2024年4月25日(木)

東大教授 浜野保樹のメディア対談録

2010年6月22日

「矢島美容室 THE MOVIE ~夢をつかまネバダ~」
(C)矢島美容室プロジェクト

 それから中島さん、とんねるずとDJ OZMAを起用した『矢島美容室 THE MOVIE ~夢をつかまネバダ~』って映画をつくられたところだし、中島信也とは誰なんだというお話も後で伺います。広告に思い入れがある人なのか、映像作家なのかという。でもまずは、広告論ですね、中島信也流の。

中島 いま言われた4マス。それ以外だと例えばダイレクトメールや屋外広告がありますが、広告づくりをするということは即4マスに載せること、それこそが花形で、それ以外あまり思いつきさえしないって状況で、僕らはずっと生きてきたわけです。

 そこでやってきたことというと、僕らはともかく暴れまくって、「面白いことやった者勝ち」だったし、それでよかった。だってやりすぎたら、そこはマス媒体の方で自制をきかせてくれる。
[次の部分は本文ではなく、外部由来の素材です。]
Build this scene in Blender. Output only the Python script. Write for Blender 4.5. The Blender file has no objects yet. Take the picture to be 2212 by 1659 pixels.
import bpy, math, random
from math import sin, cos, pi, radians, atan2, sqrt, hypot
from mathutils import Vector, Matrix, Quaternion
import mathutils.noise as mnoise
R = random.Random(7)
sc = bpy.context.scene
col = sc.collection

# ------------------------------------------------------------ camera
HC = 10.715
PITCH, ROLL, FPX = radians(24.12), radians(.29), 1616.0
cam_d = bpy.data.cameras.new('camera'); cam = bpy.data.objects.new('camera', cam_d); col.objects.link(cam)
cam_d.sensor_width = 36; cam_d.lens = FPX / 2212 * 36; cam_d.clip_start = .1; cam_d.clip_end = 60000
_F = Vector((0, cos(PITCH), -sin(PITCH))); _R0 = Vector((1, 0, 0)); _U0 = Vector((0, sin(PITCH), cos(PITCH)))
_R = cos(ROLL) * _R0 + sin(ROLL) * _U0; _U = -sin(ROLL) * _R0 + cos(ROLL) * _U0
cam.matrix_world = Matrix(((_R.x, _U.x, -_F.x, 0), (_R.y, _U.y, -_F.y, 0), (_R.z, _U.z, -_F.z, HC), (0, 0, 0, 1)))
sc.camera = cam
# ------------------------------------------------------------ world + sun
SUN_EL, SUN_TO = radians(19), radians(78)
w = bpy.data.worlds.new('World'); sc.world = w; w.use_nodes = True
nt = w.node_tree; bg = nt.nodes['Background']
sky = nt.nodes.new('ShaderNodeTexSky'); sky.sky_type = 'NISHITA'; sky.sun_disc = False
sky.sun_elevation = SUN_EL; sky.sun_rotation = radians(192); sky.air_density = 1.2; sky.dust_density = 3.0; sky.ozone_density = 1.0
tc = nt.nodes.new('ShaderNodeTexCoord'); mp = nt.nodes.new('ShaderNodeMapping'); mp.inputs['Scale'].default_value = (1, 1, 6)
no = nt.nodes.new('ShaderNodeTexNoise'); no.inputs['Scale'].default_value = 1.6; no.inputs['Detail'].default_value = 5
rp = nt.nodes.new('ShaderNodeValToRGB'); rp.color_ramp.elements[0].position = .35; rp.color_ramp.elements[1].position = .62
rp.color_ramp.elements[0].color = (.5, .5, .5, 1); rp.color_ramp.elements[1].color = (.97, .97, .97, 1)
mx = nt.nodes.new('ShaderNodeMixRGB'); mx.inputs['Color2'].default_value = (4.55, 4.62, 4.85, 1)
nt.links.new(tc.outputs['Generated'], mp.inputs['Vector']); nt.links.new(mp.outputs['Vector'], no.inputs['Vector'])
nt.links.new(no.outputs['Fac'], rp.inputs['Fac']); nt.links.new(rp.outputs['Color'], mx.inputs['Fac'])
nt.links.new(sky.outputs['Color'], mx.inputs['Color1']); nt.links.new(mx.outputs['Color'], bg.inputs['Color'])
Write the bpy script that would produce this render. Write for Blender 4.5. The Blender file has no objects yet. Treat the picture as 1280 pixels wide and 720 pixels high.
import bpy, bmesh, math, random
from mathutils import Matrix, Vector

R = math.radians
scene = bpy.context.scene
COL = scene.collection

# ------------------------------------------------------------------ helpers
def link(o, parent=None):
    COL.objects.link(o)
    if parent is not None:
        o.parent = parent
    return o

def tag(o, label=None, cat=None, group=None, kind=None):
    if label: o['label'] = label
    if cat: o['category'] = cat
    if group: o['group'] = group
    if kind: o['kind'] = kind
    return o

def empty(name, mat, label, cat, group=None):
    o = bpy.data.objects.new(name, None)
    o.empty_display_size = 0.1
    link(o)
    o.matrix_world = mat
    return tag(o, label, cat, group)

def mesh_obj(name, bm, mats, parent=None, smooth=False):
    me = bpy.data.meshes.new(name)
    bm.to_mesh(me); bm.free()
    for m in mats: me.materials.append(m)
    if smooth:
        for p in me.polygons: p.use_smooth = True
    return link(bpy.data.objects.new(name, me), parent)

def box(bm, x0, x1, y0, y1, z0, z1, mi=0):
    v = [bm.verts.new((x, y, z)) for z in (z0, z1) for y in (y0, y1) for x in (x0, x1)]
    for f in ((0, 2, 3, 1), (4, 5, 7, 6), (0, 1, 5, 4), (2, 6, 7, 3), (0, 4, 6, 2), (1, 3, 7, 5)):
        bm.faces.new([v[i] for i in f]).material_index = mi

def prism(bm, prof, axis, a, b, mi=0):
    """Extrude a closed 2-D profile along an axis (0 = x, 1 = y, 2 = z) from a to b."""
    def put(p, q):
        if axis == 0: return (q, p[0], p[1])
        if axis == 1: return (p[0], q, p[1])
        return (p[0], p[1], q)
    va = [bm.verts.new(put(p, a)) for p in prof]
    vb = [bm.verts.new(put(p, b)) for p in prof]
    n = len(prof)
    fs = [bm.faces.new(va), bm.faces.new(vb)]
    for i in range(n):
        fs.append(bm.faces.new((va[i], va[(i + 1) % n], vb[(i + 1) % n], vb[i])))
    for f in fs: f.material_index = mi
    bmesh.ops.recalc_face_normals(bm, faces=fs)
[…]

それだけ信用のおける媒体を使わせてもらえていたからこそ、広告の作り手は好きなように暴れることができたという、そういう相互関係だったと思いますね。

 ああ、われわれ、そういう前提で仕事をしてきたんだと、インターネットが広告媒体として台頭するにつけ、つくづく思いますね。行き過ぎは媒体サイドでチェックが入るっていうのを暗黙の前提にしながら、ともかく何だっていい、お客さんの目を引き付ける工夫をするんだってことで、これまで作ってきたわけです。

 人の目を引き、プラスの向きへ心を動かして、そして行動につなげていく。そのことで、広告主へのご奉公をするというのが、4マス時代の変わらない目標でした。

心が動かなければ広告ではない

中島信也氏

 広告主と大衆の、インターフェイス役なわけですね、僕ら広告の作り手は。だとしたら、僕らの生み出す表現は、まずは目にとまるものでなくちゃならないし、心を動かすものでありたい。それだけ考えてやってきたと言っていいかなあ。

 で、インターネットはっていうと、ここには規制らしい規制が全くない。「玉」があるけど、「石」もいっぱい混じってるメディアでしょう。4マスの上でできた範囲がある一定の幅だったとすると、そこをはるかに超えるものまでまかり通っているのがインターネットですよね。

 だからその分、手間が余計にかかるんです。つまり僕らがやっていることは「ちゃんとしている」ことなんであって、クライアントも「きちんとした」会社なんですよという、自己紹介を毎度やっていかないといけないわけですね。